El maravilloso encanto maternal es uno de los más curiosos fenómenos universales que escapa del encierro matemático, del guarismo y la enumeración que tanto privan en todo conocimiento acreditado como científico, salvedad hecha de las novedosas incertidumbres cuánticas y heisenbergianas.
En ese orden de ideas, saber quién fue la primera o el primero en la pareja progenitora de las especies sigue pendiente de elucidación popular. Más bien, esa irresistible manía de ordenar cualitativa y cuantitativamente a todo lo que nos rodea, con inclusión de nuestras partes corporales, nos luce un efecto cultural y no una causa original. Tal pareja evocaría, más bien, a una unidad en la cual ninguno de los contrarios tiene superioridad ni siquiera genética, sino alternativamente dominante o pasiva. Así lo señala la Dialéctica Materialista en una de sus portentosas leyes.

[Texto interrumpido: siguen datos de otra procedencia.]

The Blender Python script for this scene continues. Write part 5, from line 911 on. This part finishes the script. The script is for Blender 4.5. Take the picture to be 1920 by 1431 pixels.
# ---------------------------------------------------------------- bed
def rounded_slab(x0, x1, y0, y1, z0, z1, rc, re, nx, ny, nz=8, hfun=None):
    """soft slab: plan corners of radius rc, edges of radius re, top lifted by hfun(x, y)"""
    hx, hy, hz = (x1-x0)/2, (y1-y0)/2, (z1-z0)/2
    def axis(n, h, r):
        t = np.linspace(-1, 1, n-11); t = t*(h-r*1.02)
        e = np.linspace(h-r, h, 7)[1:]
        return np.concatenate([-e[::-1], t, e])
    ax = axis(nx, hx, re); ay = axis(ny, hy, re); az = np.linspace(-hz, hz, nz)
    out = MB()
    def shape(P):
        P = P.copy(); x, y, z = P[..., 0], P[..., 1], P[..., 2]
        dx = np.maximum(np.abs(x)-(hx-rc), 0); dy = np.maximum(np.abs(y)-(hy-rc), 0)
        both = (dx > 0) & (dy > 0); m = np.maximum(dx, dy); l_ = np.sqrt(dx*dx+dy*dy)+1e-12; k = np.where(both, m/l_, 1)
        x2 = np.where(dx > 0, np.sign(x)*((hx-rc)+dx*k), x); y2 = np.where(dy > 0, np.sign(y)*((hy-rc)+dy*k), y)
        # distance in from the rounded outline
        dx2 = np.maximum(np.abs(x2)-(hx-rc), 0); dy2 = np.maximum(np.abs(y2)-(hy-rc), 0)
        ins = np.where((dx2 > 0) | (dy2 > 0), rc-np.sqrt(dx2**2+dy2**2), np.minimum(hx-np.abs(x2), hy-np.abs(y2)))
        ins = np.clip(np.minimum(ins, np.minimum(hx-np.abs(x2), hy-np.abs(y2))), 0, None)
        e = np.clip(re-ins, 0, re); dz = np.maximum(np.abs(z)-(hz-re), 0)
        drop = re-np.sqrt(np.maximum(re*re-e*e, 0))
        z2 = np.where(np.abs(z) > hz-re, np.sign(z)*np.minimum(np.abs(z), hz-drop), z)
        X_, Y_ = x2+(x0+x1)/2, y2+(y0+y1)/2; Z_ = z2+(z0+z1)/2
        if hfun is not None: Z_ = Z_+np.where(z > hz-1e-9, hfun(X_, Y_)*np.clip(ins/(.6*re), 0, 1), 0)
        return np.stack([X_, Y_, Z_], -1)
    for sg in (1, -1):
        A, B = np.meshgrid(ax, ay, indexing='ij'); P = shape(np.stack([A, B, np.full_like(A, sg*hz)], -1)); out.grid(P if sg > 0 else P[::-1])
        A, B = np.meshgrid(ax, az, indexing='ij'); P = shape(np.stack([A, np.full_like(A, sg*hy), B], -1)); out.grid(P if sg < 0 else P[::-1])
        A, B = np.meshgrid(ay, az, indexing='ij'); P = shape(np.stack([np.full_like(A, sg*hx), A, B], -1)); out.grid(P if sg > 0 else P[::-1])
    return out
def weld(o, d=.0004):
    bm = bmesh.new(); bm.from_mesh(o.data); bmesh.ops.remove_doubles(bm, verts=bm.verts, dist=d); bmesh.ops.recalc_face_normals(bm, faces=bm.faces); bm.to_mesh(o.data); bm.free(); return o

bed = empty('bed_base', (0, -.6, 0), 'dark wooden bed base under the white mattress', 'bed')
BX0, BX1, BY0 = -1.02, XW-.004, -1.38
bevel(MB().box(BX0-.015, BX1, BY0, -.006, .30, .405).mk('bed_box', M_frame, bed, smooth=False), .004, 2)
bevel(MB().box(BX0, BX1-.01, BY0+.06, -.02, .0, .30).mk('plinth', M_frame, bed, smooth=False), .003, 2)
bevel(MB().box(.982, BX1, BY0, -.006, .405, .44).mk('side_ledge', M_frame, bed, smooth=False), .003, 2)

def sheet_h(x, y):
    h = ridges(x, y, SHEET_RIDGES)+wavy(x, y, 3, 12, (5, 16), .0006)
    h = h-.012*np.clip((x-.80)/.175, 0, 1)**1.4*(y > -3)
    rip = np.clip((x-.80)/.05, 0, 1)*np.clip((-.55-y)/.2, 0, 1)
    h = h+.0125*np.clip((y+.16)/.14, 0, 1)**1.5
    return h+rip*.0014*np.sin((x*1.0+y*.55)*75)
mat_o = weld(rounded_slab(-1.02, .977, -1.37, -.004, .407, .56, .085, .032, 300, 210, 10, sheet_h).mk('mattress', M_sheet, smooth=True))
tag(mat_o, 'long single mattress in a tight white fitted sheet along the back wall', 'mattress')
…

Sin embargo, por tradición cristiana, por ejemplo, a la “madre” suele dársele prioridad, tal vez por el exclusivo y natural don del amamantamiento de sus hijos. Efectivamente, sus mamas o fuentes alimentarias, exteriorizadas en su altivo e infatuado busto, justo alrededor de su sonoro corazón, convierten a la madre en un ser insustituible.
Los homosexuales modernos, por ejemplo, y viene al caso, hoy favorecidos con todo el empuje que el mercado de trabajo burgués les viene estimulando con miras a suplir faltantes competitivos en la oferta de mano de obra asalariada, ellos, decimos, confrontan la gran debilidad psicofisiológica de no poder salir naturalmente encinta.
Estamos hablando de una convencional y ancestral prioridad que es extensiva a todas las madres por su simple potencialidad como eficaz multiplicadora de la especie correspondiente. La literatura medioeval resumió todo el encanto y los privilegios de la futura madre, latente en las damas favorecidas por el andante caballero.
Las madres animales tienen una distribución más o menos equitativa y balanceada entre sus mamas y el número de sus cachorros, de manera que sólo los partos irregulares excedentarios subordinarían a alguno de sus igualmente queridos y no ponderados descendientes.
La incansable y afanosa gallina de corral enflaquece, se deshidrata y no para un segundo de su preciosa función materna hasta tanto no ve autonomizar a sus polluelos, según las enseñanzas y el aprendizaje que ella dirige escarbando acá, horadando allá, apartando esto y seleccionado aquello; todo para logar una equilibrada alimentación y entrenamiento de sus igualmente preciosos “hijos e hijas”.
Las aves suelen semidigerir, por embuche y desembuche, los alimentos de sus críos que se los ofrece a través de maternales, emocionados largos y maravillosos besos de madre a hijos.
En particular, la llamada “cacaíta” (Zenaida macrura):
Ella realiza en favor de sus pichones dentro y alrededor del nido, que también funge de reserva alimentaria ya que está levantado con su propios detritus que le sirven de argamasa y reserva mineral proteínica después de la incubación, todas las funciones pre y pos incubación.
Moldea el nido con fines ergonómicos y con su peso debidamente graduado encima de ellos estimula el desarrollo neuromuscular de los recién nacidos a quienes ejercita en el desarrollo y separación de su plumaje, del aleteo a millón que deben perfeccionar antes de realizar sus primeros minutos de vuelo; vigila constantemente y da la protección y avisos ante la presencia o sospecha de intrusos non sancta.
Es difícil comprender el dominio materno para amarlos por igual a todos, vigilándolos a todos, sin conocer y sin diferenciación alguna de sexo, color, tamaño, perfil, cabellera o aptitudes mentales, no saber clasificar ni contarlos, salvo para notar su penosa ausencia o pérdida de vista de alguno de ellos. Es que la madre parece moverse en función de un grupo mayor o menor de sus adorados hijos, y eso le da el encanto y maravilla de la maternidad bien entendida.